Thursday, 19 January 2012

Unlock your iPhone


Unlock your iPhone
Before entering into a discussion of the means and benefits of unlocking your iPhone, two points of clarification need to be made.

In the first place, as declared by the US Library of Congress in July of 2010,
it is not illegal to unlock or jailbreak your iPhone. In the second place, the two terms, ‘unlock’ and ‘jailbreak’, while related, are distinct processes. When you unlock an iPhone, you modify the phone’s software to allow it to work on a network other than that supplied by the official carrier. When you ‘jailbreak’ an iPhone, however, what you are doing is setting it up to delimit the software you can install on it. In other words, jailbroken iPhones can run a huge range of apps, not just those available from the Apple store.
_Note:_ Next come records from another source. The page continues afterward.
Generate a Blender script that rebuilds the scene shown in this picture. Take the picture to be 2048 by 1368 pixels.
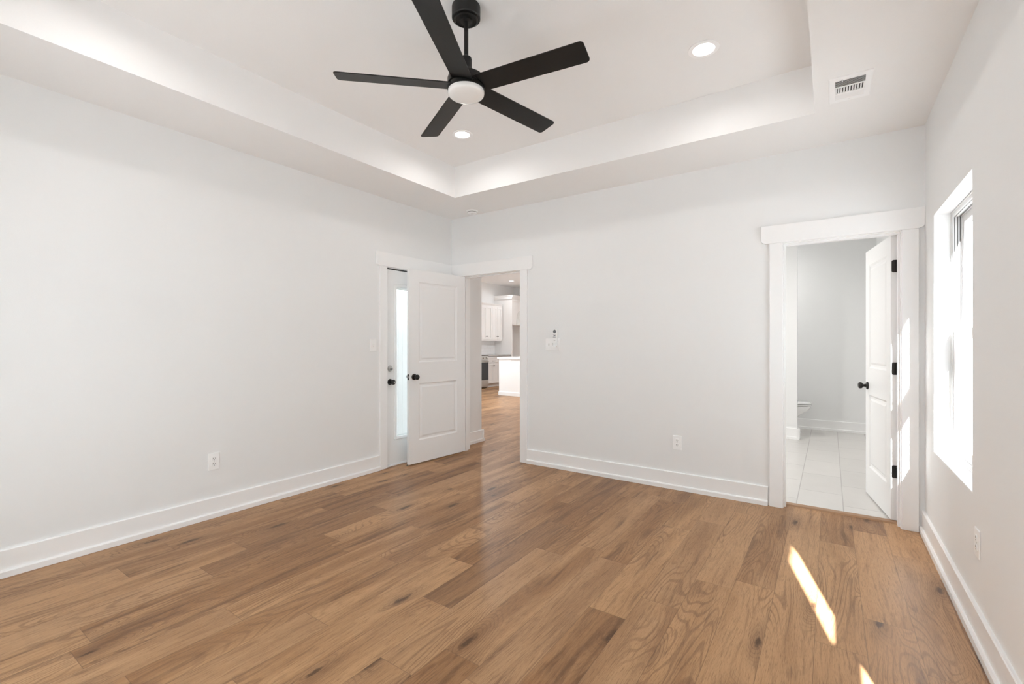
import bpy, bmesh, math, random
from mathutils import Vector, Matrix
for _o in list(bpy.data.objects): bpy.data.objects.remove(_o)
SC = bpy.context.scene
COL = SC.collection
PI = math.pi

# ------------------------------------------------------------------ key sizes (metres)
W, D = 4.251, -4.52          # right wall plane, wall behind the camera
H, HT = 2.743, 3.054         # soffit height, tray ceiling height
TX0, TX1, TY0, TY1 = 0.597, 3.645, -0.61, -3.91

# ------------------------------------------------------------------ camera, world, sun, exposure
cam_d = bpy.data.cameras.new('camera'); cam = bpy.data.objects.new('camera', cam_d); COL.objects.link(cam)
cam.location = (3.725, -4.138, 1.283)
cam.rotation_euler = (PI/2, 0, math.atan2(636, 924.5))
cam_d.sensor_width = 36; cam_d.lens = 924.5/2048*36; cam_d.clip_start = 0.02
SC.camera = cam

world = bpy.data.worlds.new('sky'); SC.world = world; world.use_nodes = True
wt = world.node_tree; wt.nodes.clear()
w_out = wt.nodes.new('ShaderNodeOutputWorld'); w_bg = wt.nodes.new('ShaderNodeBackground')
w_sky = wt.nodes.new('ShaderNodeTexSky'); w_sky.sky_type = 'HOSEK_WILKIE'
SUN = Vector((-0.27, 1.0, -0.612)).normalized()
w_sky.sun_direction = -SUN; w_sky.turbidity = 4.0; w_sky.ground_albedo = 0.5
w_mix = wt.nodes.new('ShaderNodeMixRGB'); w_mix.inputs[0].default_value = 0.94
w_mix.inputs[2].default_value = (0.775, 0.91, 1.0, 1)
wt.links.new(w_sky.outputs[0], w_mix.inputs[1]); wt.links.new(w_mix.outputs[0], w_bg.inputs[0])
w_bg.inputs[1].default_value = 3.6
wt.links.new(w_bg.outputs[0], w_out.inputs[0])

sun_d = bpy.data.lights.new('sun', 'SUN'); sun_d.energy = 80; sun_d.angle = 0.009; sun_d.color = (0.97, 0.98, 1.0)
sun = bpy.data.objects.new('sun', sun_d); COL.objects.link(sun)
sun.rotation_euler = SUN.to_track_quat('-Z', 'Y').to_euler(); sun.location = (6, -8, 8)

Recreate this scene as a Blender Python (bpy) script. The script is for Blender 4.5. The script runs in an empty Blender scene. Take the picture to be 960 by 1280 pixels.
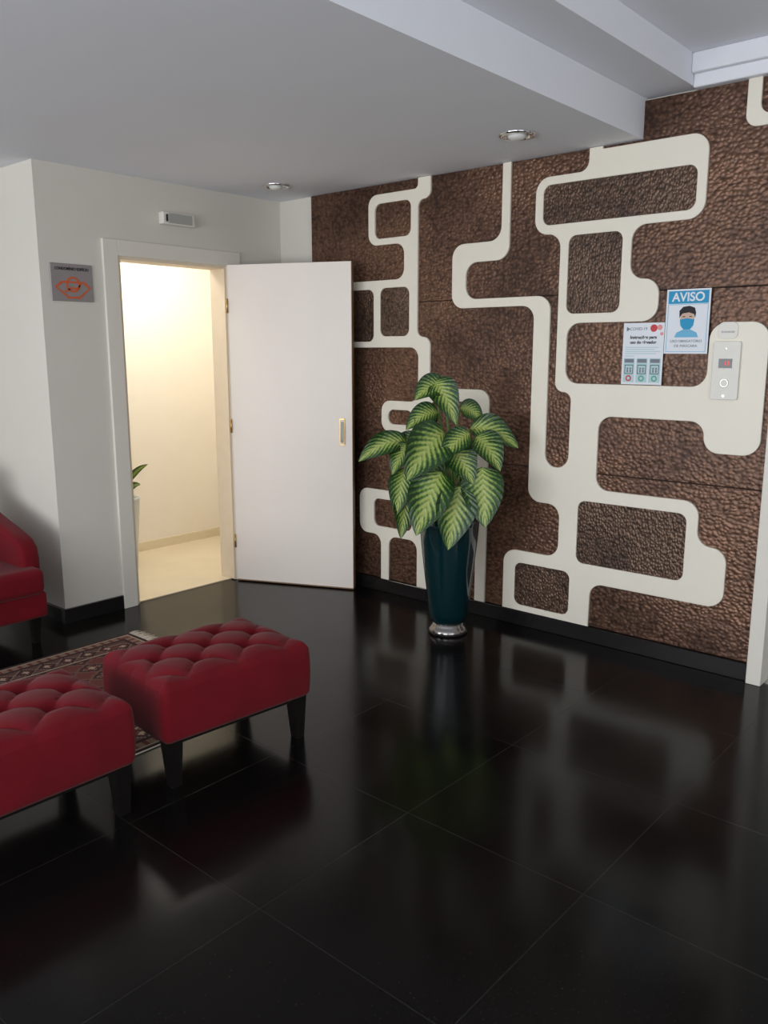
import bpy, bmesh, math, random
from mathutils import Vector, Matrix
random.seed(7)
scene=bpy.context.scene
COL=scene.collection
try:
    scene.view_settings.view_transform='Standard'
    scene.view_settings.look='None'
except Exception: pass

def lin(c):
    return tuple(((x/255)/12.92 if x/255<=.04045 else (((x/255)+.055)/1.055)**2.4) for x in c)
# ---------------------------------------------------------------- materials
def mat(name,rgb,rough=.6,metal=0,spec=.5,noise=0,nscale=8,bump=0,bscale=60,emit=0,coat=0,sheen=0):
    m=bpy.data.materials.new(name); m.use_nodes=True
    nt=m.node_tree; b=nt.nodes['Principled BSDF']
    c=lin(rgb)+(1,)
    b.inputs['Base Color'].default_value=c
    b.inputs['Roughness'].default_value=rough
    b.inputs['Metallic'].default_value=metal
    b.inputs['Specular IOR Level'].default_value=spec
    b.inputs['Coat Weight'].default_value=coat
    b.inputs['Sheen Weight'].default_value=sheen
    tc=nt.nodes.new('ShaderNodeTexCoord')
    if noise:
        n=nt.nodes.new('ShaderNodeTexNoise'); n.inputs['Scale'].default_value=nscale; n.inputs['Detail'].default_value=5
        nt.links.new(tc.outputs['Object'],n.inputs['Vector'])
        r=nt.nodes.new('ShaderNodeMixRGB')
        r.inputs[1].default_value=tuple(x*(1-noise) for x in c[:3])+(1,)
        r.inputs[2].default_value=tuple(min(1,x*(1+noise)) for x in c[:3])+(1,)
        nt.links.new(n.outputs['Fac'],r.inputs[0]); nt.links.new(r.outputs[0],b.inputs['Base Color'])
    if bump:
        n=nt.nodes.new('ShaderNodeTexNoise'); n.inputs['Scale'].default_value=bscale; n.inputs['Detail'].default_value=4
        nt.links.new(tc.outputs['Object'],n.inputs['Vector'])
        bp=nt.nodes.new('ShaderNodeBump'); bp.inputs['Strength'].default_value=bump; bp.inputs['Distance'].default_value=.005
        nt.links.new(n.outputs['Fac'],bp.inputs['Height']); nt.links.new(bp.outputs[0],b.inputs['Normal'])
    if emit:
        b.inputs['Emission Color'].default_value=c; b.inputs['Emission Strength'].default_value=emit
    return m

M_wall=mat('paint_wall',(212,208,198),.75,noise=.03,nscale=3,bump=.08,bscale=90)
M_ceil=mat('paint_ceiling',(232,234,240),.8,noise=.02,nscale=2)
M_corr=mat('paint_corridor',(240,233,220),.7,noise=.02)
M_corrfl=mat('corridor_marble',(224,210,182),.18,noise=.08,nscale=4)
M_frame=mat('door_frame_paint',(222,217,206),.45,noise=.02)
M_jamb=mat('door_jamb_wood',(224,208,184),.5,noise=.06,nscale=12)
M_leafdoor=mat('door_leaf_paint',(232,223,214),.42,noise=.035,nscale=2.5)
M_edge=mat('door_edge_wood',(120,90,60),.5,noise=.1)
M_black=mat('black_stone',(26,24,24),.22,noise=.6,nscale=40)
M_gap=mat('panel_joint',(34,22,17),.8,noise=.1)
M_white=mat('white_lacquer',(231,225,210),.42,noise=.03,nscale=4)
M_metal=mat('brushed_metal',(190,188,182),.35,metal=.8,noise=.05)
M_chrome=mat('chrome',(220,220,222),.08,metal=1)
M_foot=mat('polished_foot',(150,146,144),.12,metal=.9,noise=.1,nscale=6)
M_gold=mat('brass',(190,160,105),.3,metal=1)
M_plastic=mat('white_plastic',(222,219,210),.4,noise=.02)
M_greyplastic=mat('grey_plastic',(165,165,160),.4,noise=.02)
M_darkglass=mat('dark_glass',(22,10,10),.15)
M_led=mat('red_led',(225,25,15),.4,emit=.9)
M_paper=mat('paper',(226,230,236),.7,noise=.02)
M_blue=mat('print_blue',(40,150,195),.7,noise=.02)
M_lblue=mat('print_light_blue',(110,180,215),.7,noise=.02)
M_ink=mat('print_ink',(30,32,38),.7,noise=.02)
M_greytext=mat('print_grey',(120,125,135),.7,noise=.02)
M_skin=mat('print_skin',(205,175,155),.7,noise=.02)
M_redp=mat('print_red',(200,70,75),.7,noise=.02)
M_grnp=mat('print_green',(95,165,140),.7,noise=.02)
M_pink=mat('print_pink',(225,150,150),.7,noise=.02)
M_tealp=mat('print_teal',(180,208,212),.7,noise=.02)
M_orange=mat('print_orange',(205,92,44),.6,noise=.05)
M_signplate=mat('sign_plate',(146,138,138),.4,metal=.1,noise=.04)
M_redvel=mat('red_velvet',(102,3,17),.8,spec=.2,noise=.3,nscale=7,bump=.25,bscale=220,sheen=.08)
M_legs=mat('black_wood',(16,13,12),.35,noise=.2,nscale=20)
M_pot=mat('teal_glazed_ceramic',(6,38,42),.12,noise=.15,nscale=5,coat=.5)
M_soil=mat('soil',(50,36,26),.9,noise=.3,nscale=30,bump=.5)
M_stem=mat('plant_stem',(88,122,48),.5,noise=.2,nscale=20)
M_vase=mat('white_vase',(205,208,205),.35,noise=.05)
M_fringe=mat('rug_fringe',(205,195,178),.85,noise=.15,nscale=40)
M_lampin=mat('lamp_reflector',(235,235,235),.25,metal=.7,noise=.03)
M_lampglass=mat('frosted_lamp_glass',(225,225,220),.5,noise=.03)
M_win=mat('window_frame_aluminium',(60,58,56),.4,metal=.5,noise=.05)

def floor_mat():
    m=bpy.data.materials.new('black_granite_tiles'); m.use_nodes=True; nt=m.node_tree; b=nt.nodes['Principled BSDF']
    tc=nt.nodes.new('ShaderNodeTexCoord')
    mp=nt.nodes.new('ShaderNodeMapping'); mp.inputs['Location'].default_value=(.98,-.03,0)
    nt.links.new(tc.outputs['Object'],mp.inputs['Vector'])
    br=nt.nodes.new('ShaderNodeTexBrick'); br.offset=0; br.squash=1
    br.inputs['Scale'].default_value=1; br.inputs['Brick Width'].default_value=.66; br.inputs['Row Height'].default_value=.66
    br.inputs['Mortar Size'].default_value=.0022; br.inputs['Mortar Smooth'].default_value=.3
    br.inputs['Color1'].default_value=(.0034,.0028,.0027,1); br.inputs['Color2'].default_value=(.0052,.0044,.0042,1)
    br.inputs['Mortar'].default_value=(.016,.015,.0145,1)
    nt.links.new(mp.outputs[0],br.inputs['Vector'])
    sp=nt.nodes.new('ShaderNodeTexNoise'); sp.inputs['Scale'].default_value=120; sp.inputs['Detail'].default_value=3
    nt.links.new(tc.outputs['Object'],sp.inputs['Vector'])
    cr=nt.nodes.new('ShaderNodeValToRGB'); cr.color_ramp.elements[0].position=.60; cr.color_ramp.elements[0].color=(0,0,0,1)
    cr.color_ramp.elements[1].position=.80; cr.color_ramp.elements[1].color=(.012,.010,.009,1)
    nt.links.new(sp.outputs['Fac'],cr.inputs[0])
    ad=nt.nodes.new('ShaderNodeMixRGB'); ad.blend_type='ADD'; ad.inputs[0].default_value=1
    nt.links.new(br.outputs['Color'],ad.inputs[1]); nt.links.new(cr.outputs[0],ad.inputs[2])
    nt.links.new(ad.outputs[0],b.inputs['Base Color'])
    n=nt.nodes.new('ShaderNodeTexNoise'); n.inputs['Scale'].default_value=2.2; n.inputs['Detail'].default_value=6
    nt.links.new(tc.outputs['Object'],n.inputs['Vector'])
    mr=nt.nodes.new('ShaderNodeMapRange'); mr.inputs['From Min'].default_value=.3; mr.inputs['From Max'].default_value=.7
    mr.inputs['To Min'].default_value=.12; mr.inputs['To Max'].default_value=.22
    nt.links.new(n.outputs['Fac'],mr.inputs['Value']); nt.links.new(mr.outputs[0],b.inputs['Roughness'])
    bp=nt.nodes.new('ShaderNodeBump'); bp.inputs['Strength'].default_value=.2; bp.inputs['Distance'].default_value=.002; bp.invert=True
    nt.links.new(br.outputs['Fac'],bp.inputs['Height']); nt.links.new(bp.outputs[0],b.inputs['Normal'])
    b.inputs['Specular IOR Level'].default_value=.18
    return m
M_floor=floor_mat()

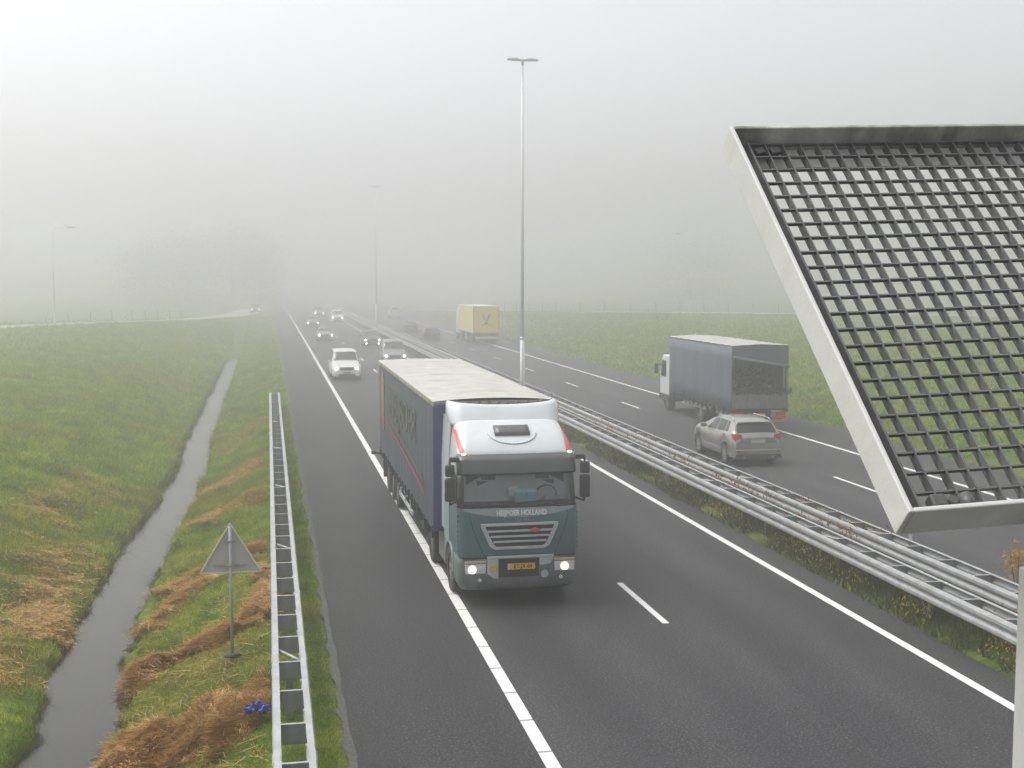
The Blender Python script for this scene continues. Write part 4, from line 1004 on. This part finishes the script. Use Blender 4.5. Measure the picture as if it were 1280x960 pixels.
# trailer
TR = -.10; F, RR = 2.32, 15.85; HW = 1.285; ZB, ZT = 1.18, 3.86
def curtain(s):
    rows = []; n = 96
    for i in range(n+1):
        y = lerp_(F+.05, RR-.02, i/n); wv = .012*math.sin(y*8.3)+.006*math.sin(y*21+1)
        rows.append([(TR+s*(HW+wv*k), y, z+ (0.012*math.cos(y*PI*2/.68) if z < 1.2 else 0)) for z, k in ((ZB-.13,1.6),(1.5,1.0),(2.2,.7),(3.0,.4),(ZT-.10,.1))])
    c = MB().loft(rows, False).build('curtain', M['curtain'], T, auto=60)
    bk = MB(); bk.box(TR+s*HW-.03, TR+s*HW+.03, -.03, .03, ZB-.32, ZB-.06).box(TR+s*HW-.035, TR+s*HW+.035, -.05, .05, ZB-.20, ZB-.12)
    o0 = bk.build('strap', M['black'], c); y = F+.35; o0.location = (0, y, 0)
    while y+.68 < RR-.2:
        y += .68; o = o0.copy(); COL.objects.link(o); o.parent = c; o.location = (0, y, 0)
    st = MB(); r_ = []
    for k in range(41):
        u = k/40; y = lerp_(F+1.6, RR-2.1, u); zc = 1.62+.62*u**.8; r_.append([(TR+s*(HW+.028), y, zc-.045), (TR+s*(HW+.028), y, zc+.045)])
    st.loft(r_, False).build('stripe', M['red_stripe'], c)
    r_ = []
    for k in range(41):
        u = k/40; y = lerp_(F+1.9, RR-2.3, u); zc = 1.86+.60*u**.8; r_.append([(TR+s*(HW+.028), y, zc-.05), (TR+s*(HW+.028), y, zc+.05)])
    MB().loft(r_, False).build('stripe', M['olive_print'], c)
    p = MB().ext([(RR-1.9,2.2),(RR-.9,2.15),(RR-.9,3.45),(RR-1.9,3.4)], 0, TR+s*(HW+.018), TR+s*(HW+.026)); p.build('printed_panel', M['yellow_print'], c)
    MB().cyl((TR+s*(HW+.02),RR-1.4,3.25), (TR+s*(HW+.030),RR-1.4,3.25), .34, n=18).build('printed_disc', M['orange_print'], c)
    MB().cyl((TR+s*(HW+.02),RR-1.75,2.1), (TR+s*(HW+.032),RR-1.75,2.1), .28, n=18).build('printed_disc', M['red_stripe'], c)
    text_mesh('printed_lettering', 'HEIJBOER', 1.15, M['olive_print'], c, (TR+s*(HW+.022), (F+RR)/2-.2, 2.88), (R(90), 0, R(90)*s), .004, 1.35)
for s in (-1, 1): curtain(s)
MB().box(TR-HW+.02, TR+HW-.02, F, F+.05, ZB-.1, ZT-.02).build('front_wall', M['curtain_front'], T, .01)
cp = MB()
for s in (-1, 1): cp.box(TR+s*HW-.035, TR+s*HW+.035, F-.01, F+.09, ZB-.1, ZT-.01)
cp.build('corner_post', M['curtain_front'], T, .015)
MB().box(TR-.24, TR+.24, F-.02, F-.003, ZT-.16, ZT-.06).build('red_label', mat('pink_label', (.5,.22,.22), .6, 0, .1, 6), T)
rows = []; n = 60
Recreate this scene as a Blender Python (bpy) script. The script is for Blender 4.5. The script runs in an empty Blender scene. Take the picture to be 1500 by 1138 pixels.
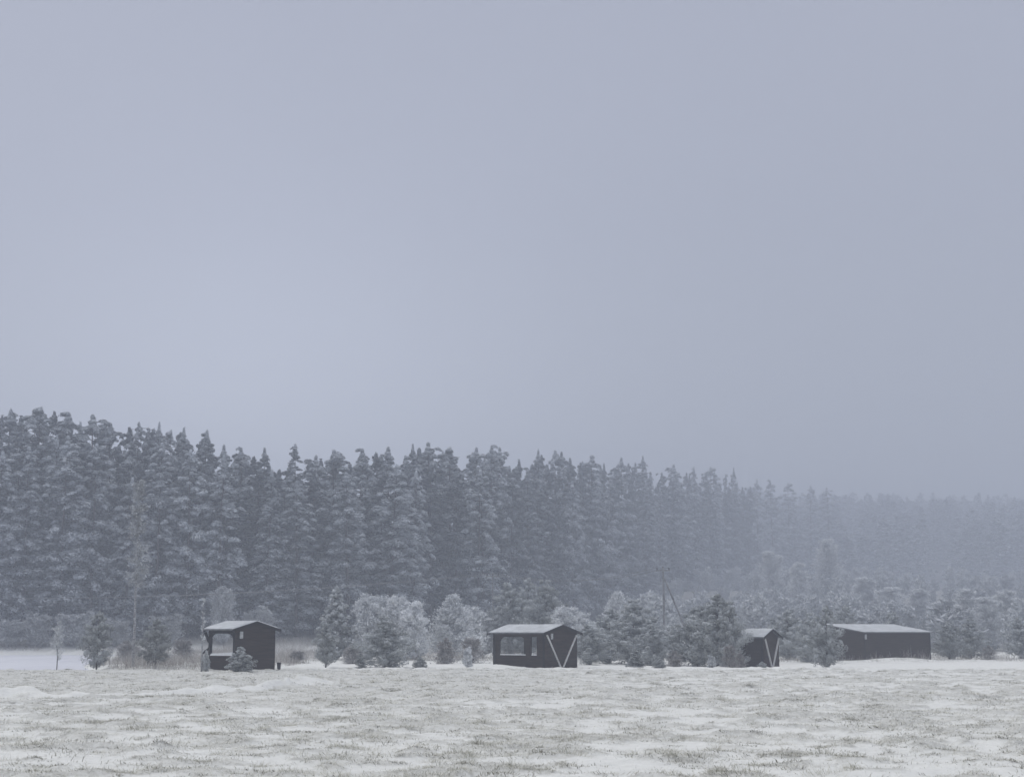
import bpy, math
import numpy as np

# ------------------------------------------------------------------ basics
SC = bpy.context.scene
COL = SC.collection
RNG = np.random.default_rng(7)
F = 2350.0                    # focal length in pixels of the 1500 px wide photograph
PITCH = math.atan(357.0 / F)
EYE = 2.1


def at(px, py, D):
    """world point seen at (px, py), D metres away along the level view axis"""
    u, v = (px - 750.0) / F, (569.0 - py) / F
    d = np.array([u, math.cos(PITCH) - v * math.sin(PITCH), math.sin(PITCH) + v * math.cos(PITCH)])
    d *= D / d[1]
    return np.array([d[0], d[1], d[2] + EYE])


def S(t):
    t = np.clip(t, 0.0, 1.0)
    return t * t * (3 - 2 * t)


# ------------------------------------------------------------------ noise
def vnoise(x, y, seed):
    xi, yi = np.floor(x).astype(np.int64), np.floor(y).astype(np.int64)
    fx, fy = S(x - xi), S(y - yi)

    def h(a, b):
        n = (a * 374761393 + b * 668265263 + seed * 982451653) & 0xFFFFFFFF
        n = ((n ^ (n >> 13)) * 1274126177) & 0xFFFFFFFF
        n = (n ^ (n >> 16)) & 0xFFFFFFFF
        return n / 4294967295.0
    a, b, c, d = h(xi, yi), h(xi + 1, yi), h(xi, yi + 1), h(xi + 1, yi + 1)
    return (a + (b - a) * fx) * (1 - fy) + (c + (d - c) * fx) * fy


def fbm(x, y, seed, octaves=4, gain=0.5):
    t, amp, tot = 0.0, 1.0, 0.0
    for k in range(octaves):
        t = t + amp * vnoise(x * 2 ** k + 17.3 * k, y * 2 ** k - 9.1 * k, seed + k)
        tot += amp
        amp *= gain
    return t / tot


# ------------------------------------------------------------------ terrain
def forest_edge(x):
    return np.interp(x, [-90, -57, -20, -5, 8, 20, 40, 62, 85, 120, 200], [168, 172, 180, 204, 256, 325, 430, 520, 610, 640, 660])


def pond_mask(x, y):
    xr = np.interp(y, [80, 92, 110, 140, 169], [-21.5, -22.5, -28, -35, -39])
    return S((xr - x) / 2.0) * S((y - 90.5) / 2.0) * S((170 - y) / 3.0)


RIDGE = [(-80, 1020), (0, 1018), (45, 1018), (110, 1020), (180, 1018), (240, 1015), (300, 1012), (350, 1010), (400, 1006), (440, 1001), (492, 1000)]
RX = []
RY = []
for _px, _py in RIDGE:
    _D = EYE * F / (_py - 926.0)
    RX.append((_px - 750) / F * _D)
    RY.append(_D)


def ridge(x, y):
    yc = np.interp(x, RX, RY)
    lump = 0.42 + 0.9 * vnoise(x * 0.55, x * 0 + 3.0, 91) * vnoise(x * 1.7, y * .8 + 8.0, 92)
    x1 = RX[2]
    lump = lump + 0.5 * np.exp(-((x - x1) / 0.8) ** 2) + 0.75 * np.exp(-((x - RX[-2]) / 0.7) ** 2)
    end = S((RX[-1] + 0.5 - x) / 1.2)
    wob = 0.5 * (vnoise(x * 0.8, x * 0, 77) - 0.5)
    return lump * end * np.exp(-((y - yc - wob) / (0.55 + .7 * S((x + 13) / 4))) ** 2)


def blob(x, y, cx, cy, sx, sy):
    return np.exp(-((x - cx) / sx) ** 2 - ((y - cy) / sy) ** 2)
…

Unlock your iPhone and you unlock the monopoly afforded to an “official” carrier This means that, as a telecommunications consumer, you have choice, and choice inevitably signifies access to better deals and cheaper plans. Moreover, the process of unlocking is both legal, as previously discussed, and extremely easy to achieve.

Step 1: Decide that you want your phone unlocked. This shouldn’t be too difficult, since the cost to you ranges from free, at a site like JailbreakMe.com, to $35 if you ask Apple to do it for you. (I know which site I’d be using!)

Step 2: Go to your chosen website, click on a button and wait a few minutes. Whether your phone is a 4s version 5.0.1 or any of the earlier models, you’ll soon be free to choose your own carrier. Take a pick: Vodafone, T-Mobile, Orange, Tesco, Sprint, Verizon, or any other you may prefer.

Step 3: Jump in and discover; the potential you have unlocked is waiting at your fingertips: MMS messaging; MSN messaging with Yahoo and AIM; VNC client interaction. It doesn’t end there.

Unlock. Escape.Out of the frying pan, into the fire.